Within days of the U.S. Department of Justice ordering Denver to repeal its decades-old assault weapons ban, city officials declined, triggering a direct legal showdown with the Trump administration over the reach of municipal authority and the contours of the Second Amendment.
The dispute moved quickly from policy disagreement to litigation. Federal attorneys challenged Denver’s ordinance in court, arguing the ban unlawfully restricts firearms in common use for lawful purposes. Denver holds that its ordinance fits within police powers and is consistent with both historical firearm regulation and Colorado’s current statutory framework.
In statements published by the City and County of Denver, officials emphasized that the 1989 ordinance is a lawful exercise of local authority and integral to the city’s public safety strategy. The city framed the ban as a targeted effort to “keep weapons of war off city streets,” while signaling it is prepared to defend the measure through trial.

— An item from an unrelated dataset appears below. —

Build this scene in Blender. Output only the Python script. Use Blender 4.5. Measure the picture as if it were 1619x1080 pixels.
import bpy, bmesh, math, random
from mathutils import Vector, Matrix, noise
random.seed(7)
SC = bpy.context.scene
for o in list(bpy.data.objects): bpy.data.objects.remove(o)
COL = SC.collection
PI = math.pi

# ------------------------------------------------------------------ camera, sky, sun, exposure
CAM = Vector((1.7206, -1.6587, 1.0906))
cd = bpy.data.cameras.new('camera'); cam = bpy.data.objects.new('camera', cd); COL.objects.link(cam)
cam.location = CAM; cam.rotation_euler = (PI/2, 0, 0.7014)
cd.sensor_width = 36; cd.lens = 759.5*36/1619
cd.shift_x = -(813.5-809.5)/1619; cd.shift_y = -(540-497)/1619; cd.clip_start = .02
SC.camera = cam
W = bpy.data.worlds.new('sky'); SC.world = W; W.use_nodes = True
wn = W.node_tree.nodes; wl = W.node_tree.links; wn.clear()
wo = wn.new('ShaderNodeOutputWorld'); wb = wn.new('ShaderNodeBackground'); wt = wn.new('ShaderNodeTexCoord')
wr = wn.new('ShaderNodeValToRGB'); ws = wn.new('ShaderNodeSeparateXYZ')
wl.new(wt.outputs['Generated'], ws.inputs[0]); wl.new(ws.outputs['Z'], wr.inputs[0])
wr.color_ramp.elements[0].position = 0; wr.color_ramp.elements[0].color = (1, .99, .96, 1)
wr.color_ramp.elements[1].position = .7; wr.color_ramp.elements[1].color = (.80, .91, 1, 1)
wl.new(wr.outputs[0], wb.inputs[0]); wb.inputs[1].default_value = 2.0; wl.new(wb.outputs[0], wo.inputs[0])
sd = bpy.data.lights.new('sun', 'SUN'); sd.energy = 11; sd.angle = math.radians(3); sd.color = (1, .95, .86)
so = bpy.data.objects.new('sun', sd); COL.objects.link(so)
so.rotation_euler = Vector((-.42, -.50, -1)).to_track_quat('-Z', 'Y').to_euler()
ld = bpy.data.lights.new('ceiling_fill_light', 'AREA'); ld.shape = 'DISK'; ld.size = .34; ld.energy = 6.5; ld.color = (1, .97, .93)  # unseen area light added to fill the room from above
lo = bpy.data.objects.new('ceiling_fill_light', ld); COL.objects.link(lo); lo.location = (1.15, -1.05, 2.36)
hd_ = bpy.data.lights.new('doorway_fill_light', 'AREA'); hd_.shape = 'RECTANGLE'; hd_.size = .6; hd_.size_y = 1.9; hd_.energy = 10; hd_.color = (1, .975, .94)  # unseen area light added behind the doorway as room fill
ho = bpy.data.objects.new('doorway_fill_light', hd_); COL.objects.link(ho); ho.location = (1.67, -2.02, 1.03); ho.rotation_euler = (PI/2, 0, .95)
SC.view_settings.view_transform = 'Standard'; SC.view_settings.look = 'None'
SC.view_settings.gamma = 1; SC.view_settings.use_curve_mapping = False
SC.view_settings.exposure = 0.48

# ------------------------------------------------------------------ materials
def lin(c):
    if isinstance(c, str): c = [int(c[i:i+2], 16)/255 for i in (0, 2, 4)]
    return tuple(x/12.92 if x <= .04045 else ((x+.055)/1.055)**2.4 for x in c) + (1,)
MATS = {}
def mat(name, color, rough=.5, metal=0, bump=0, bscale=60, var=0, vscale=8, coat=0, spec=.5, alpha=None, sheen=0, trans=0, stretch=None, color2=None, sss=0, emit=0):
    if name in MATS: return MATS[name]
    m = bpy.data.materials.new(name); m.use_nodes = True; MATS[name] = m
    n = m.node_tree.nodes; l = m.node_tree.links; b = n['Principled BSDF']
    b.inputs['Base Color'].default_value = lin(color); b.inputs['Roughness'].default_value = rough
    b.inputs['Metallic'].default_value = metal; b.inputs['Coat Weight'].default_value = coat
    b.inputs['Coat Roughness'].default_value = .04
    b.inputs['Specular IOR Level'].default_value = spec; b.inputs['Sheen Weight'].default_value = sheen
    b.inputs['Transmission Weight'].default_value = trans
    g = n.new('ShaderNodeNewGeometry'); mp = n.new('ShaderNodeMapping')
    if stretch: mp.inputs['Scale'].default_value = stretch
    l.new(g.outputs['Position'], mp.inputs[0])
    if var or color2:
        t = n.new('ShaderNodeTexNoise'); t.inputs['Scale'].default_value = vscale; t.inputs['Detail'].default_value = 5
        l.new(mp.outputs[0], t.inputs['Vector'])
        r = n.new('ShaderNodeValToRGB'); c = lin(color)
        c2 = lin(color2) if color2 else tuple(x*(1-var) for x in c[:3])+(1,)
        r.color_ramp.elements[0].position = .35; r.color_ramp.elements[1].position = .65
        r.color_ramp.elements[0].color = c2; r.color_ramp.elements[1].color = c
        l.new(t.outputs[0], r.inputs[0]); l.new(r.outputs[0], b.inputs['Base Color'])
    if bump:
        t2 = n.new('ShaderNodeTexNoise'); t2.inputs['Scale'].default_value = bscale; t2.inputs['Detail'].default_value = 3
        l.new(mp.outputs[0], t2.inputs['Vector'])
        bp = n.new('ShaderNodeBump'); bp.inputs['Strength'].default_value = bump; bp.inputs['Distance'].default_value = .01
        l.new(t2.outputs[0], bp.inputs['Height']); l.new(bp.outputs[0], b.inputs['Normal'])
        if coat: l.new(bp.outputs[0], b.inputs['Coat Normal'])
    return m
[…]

Since Colorado Senate Bill 21-256 repealed Colorado’s longstanding preemption of local gun laws, municipalities like Denver have had broader latitude to enact firearm regulations exceeding state baselines. Denver’s defense is expected to lean heavily on that statutory shift, positioning the ordinance as an authorized exercise of delegated power.
Post-New York State Rifle & Pistol Association v. Bruen, however, there remains the question of whether a ban on certain classes of firearms can survive the Supreme Court’s history-and-tradition test.